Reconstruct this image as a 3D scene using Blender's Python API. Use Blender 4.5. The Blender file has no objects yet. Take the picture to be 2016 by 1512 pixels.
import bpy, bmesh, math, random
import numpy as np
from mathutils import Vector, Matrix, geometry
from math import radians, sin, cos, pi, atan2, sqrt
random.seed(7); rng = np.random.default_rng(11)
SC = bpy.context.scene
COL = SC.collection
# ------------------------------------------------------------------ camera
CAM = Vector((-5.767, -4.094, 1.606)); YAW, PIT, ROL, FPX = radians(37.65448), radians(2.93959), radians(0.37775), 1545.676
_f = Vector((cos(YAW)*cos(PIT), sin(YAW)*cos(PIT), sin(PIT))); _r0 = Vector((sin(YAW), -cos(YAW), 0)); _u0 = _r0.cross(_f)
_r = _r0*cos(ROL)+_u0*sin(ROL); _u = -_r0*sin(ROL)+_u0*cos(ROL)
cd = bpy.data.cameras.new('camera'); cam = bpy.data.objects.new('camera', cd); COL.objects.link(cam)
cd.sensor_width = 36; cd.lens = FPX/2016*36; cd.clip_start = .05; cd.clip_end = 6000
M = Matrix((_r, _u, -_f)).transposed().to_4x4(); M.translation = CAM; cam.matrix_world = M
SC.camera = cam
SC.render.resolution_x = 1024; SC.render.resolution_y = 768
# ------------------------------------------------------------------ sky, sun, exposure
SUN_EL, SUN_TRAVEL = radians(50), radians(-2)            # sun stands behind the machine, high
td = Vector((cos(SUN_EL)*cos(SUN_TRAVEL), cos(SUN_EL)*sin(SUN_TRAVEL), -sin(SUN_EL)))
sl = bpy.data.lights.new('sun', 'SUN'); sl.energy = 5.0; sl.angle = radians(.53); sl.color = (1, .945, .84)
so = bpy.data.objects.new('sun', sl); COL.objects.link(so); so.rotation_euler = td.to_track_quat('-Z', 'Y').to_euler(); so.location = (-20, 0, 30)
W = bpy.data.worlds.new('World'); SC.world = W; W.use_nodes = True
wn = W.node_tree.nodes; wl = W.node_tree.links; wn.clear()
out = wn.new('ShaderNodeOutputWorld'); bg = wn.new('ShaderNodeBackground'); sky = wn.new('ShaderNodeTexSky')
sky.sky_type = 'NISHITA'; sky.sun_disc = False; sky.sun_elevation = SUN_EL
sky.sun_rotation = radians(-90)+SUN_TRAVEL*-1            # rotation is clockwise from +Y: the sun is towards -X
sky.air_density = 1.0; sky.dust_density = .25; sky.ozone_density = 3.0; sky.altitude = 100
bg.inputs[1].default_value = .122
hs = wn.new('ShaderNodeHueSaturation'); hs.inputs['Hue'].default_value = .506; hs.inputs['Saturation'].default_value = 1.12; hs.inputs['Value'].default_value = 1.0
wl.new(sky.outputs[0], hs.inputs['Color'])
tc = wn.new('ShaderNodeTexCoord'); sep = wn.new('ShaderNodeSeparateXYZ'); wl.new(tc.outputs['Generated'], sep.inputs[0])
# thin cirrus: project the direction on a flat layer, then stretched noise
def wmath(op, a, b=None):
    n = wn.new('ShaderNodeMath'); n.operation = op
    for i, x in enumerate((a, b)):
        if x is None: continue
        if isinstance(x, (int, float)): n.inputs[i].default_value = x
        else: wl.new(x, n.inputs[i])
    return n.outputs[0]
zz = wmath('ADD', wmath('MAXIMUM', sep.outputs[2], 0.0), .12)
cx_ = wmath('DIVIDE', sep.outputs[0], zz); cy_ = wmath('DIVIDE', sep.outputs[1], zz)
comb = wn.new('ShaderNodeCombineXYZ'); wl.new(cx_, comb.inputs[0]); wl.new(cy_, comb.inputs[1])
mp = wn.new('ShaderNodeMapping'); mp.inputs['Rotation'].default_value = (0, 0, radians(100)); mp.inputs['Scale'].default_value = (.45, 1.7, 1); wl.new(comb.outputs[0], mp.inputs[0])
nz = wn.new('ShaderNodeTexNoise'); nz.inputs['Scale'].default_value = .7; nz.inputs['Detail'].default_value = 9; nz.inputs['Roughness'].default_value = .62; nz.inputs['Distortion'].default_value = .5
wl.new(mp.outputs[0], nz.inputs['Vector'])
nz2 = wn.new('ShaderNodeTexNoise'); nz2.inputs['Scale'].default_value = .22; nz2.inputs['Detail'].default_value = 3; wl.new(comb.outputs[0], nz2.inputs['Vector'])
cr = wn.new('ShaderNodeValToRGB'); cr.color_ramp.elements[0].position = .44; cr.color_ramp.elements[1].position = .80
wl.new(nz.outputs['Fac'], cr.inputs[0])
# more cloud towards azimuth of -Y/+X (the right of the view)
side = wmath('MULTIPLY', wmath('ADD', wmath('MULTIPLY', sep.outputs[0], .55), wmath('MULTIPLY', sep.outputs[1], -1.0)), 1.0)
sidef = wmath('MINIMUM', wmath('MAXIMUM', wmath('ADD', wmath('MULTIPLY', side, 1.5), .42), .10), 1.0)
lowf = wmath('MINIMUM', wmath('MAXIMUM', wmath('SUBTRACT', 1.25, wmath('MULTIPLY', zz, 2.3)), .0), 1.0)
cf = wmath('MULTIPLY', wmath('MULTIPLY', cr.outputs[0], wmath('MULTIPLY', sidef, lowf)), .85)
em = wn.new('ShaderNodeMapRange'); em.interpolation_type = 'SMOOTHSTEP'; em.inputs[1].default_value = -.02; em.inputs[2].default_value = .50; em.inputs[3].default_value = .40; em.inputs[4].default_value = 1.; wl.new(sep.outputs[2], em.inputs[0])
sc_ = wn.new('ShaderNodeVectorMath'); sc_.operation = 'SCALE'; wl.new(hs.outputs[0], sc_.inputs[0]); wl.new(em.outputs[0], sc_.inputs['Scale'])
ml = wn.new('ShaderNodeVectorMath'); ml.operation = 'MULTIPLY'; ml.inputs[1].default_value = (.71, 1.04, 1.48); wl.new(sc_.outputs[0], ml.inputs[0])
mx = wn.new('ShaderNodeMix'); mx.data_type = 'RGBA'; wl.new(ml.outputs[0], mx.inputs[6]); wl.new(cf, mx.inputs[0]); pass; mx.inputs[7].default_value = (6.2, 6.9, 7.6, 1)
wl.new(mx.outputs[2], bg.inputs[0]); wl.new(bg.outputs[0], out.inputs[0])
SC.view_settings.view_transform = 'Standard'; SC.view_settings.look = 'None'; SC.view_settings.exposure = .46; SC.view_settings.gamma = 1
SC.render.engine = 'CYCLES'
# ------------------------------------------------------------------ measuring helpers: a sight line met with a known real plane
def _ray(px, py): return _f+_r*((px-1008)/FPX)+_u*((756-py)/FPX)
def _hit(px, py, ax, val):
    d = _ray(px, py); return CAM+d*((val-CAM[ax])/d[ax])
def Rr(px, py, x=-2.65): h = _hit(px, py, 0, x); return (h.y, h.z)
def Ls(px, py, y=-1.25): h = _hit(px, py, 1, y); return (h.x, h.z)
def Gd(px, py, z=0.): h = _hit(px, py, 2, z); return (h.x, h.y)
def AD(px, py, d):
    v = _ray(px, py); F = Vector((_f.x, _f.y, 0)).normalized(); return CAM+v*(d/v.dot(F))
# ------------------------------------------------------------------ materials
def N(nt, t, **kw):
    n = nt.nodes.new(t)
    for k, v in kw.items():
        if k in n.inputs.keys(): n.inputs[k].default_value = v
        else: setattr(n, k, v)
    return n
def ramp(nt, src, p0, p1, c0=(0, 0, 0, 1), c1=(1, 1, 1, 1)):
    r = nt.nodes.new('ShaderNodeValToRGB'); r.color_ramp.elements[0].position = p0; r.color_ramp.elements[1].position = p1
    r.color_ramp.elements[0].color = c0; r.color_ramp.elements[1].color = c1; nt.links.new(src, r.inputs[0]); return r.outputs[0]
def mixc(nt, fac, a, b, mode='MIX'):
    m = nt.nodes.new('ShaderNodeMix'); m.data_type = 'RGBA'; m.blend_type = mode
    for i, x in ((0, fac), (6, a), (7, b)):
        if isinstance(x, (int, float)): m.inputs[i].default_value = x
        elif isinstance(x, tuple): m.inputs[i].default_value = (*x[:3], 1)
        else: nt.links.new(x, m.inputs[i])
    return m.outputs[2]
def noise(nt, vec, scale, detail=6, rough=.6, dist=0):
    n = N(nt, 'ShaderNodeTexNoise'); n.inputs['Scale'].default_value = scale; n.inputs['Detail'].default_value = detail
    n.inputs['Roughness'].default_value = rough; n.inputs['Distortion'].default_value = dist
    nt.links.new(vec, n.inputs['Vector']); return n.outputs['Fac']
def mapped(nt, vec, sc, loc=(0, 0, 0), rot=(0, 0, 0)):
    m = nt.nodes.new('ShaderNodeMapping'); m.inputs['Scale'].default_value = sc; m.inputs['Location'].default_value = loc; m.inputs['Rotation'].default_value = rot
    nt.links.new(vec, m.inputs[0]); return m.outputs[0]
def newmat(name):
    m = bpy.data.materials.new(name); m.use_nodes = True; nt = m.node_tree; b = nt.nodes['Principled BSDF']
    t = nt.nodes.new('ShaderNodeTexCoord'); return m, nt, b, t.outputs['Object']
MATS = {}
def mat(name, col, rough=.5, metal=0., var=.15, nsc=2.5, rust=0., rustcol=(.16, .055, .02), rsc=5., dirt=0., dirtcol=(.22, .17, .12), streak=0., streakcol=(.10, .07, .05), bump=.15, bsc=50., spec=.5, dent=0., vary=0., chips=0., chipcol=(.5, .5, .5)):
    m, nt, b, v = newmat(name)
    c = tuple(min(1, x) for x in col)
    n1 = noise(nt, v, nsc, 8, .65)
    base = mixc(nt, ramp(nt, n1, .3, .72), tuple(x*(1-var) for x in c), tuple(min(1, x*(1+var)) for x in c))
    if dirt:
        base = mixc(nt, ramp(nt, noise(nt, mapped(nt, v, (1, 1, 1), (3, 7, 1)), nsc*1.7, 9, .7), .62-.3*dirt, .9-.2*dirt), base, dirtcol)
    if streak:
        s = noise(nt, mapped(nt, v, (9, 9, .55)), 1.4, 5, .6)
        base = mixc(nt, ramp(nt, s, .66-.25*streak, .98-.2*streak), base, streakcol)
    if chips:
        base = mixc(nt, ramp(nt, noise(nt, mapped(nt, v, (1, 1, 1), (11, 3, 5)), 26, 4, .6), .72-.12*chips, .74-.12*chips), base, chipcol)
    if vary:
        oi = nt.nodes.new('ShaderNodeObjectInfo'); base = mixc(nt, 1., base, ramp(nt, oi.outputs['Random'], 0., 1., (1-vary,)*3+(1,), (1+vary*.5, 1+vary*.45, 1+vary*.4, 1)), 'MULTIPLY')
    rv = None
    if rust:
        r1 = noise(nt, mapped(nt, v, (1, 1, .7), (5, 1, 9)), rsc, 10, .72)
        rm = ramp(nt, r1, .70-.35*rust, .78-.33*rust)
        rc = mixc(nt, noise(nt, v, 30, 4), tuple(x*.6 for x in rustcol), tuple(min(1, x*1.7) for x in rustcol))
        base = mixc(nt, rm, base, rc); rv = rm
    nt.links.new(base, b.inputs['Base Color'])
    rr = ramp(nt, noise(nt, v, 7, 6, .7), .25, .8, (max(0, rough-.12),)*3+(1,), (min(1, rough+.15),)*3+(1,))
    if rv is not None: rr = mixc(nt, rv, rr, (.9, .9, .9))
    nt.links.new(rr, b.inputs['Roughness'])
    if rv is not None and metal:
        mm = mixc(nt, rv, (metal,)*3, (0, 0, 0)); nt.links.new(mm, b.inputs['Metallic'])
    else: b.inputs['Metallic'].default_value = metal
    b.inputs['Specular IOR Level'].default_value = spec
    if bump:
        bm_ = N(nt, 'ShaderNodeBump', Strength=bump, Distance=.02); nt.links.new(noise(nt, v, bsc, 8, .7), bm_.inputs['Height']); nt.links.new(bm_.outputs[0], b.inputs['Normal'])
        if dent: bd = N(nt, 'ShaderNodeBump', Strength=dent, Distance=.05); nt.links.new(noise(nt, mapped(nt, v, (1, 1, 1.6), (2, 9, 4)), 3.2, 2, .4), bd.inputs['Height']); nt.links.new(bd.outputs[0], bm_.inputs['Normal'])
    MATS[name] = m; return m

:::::

Looking at the data above, show all lines where the word "scene" occurs.

> **WORKED ANSWER**
Reconstruct this image as a 3D scene using Blender's Python API. Use Blender 4.5. The Blender file has no objects yet. Take the picture to be 2016 by 1512 pixels.
SC = bpy.context.scene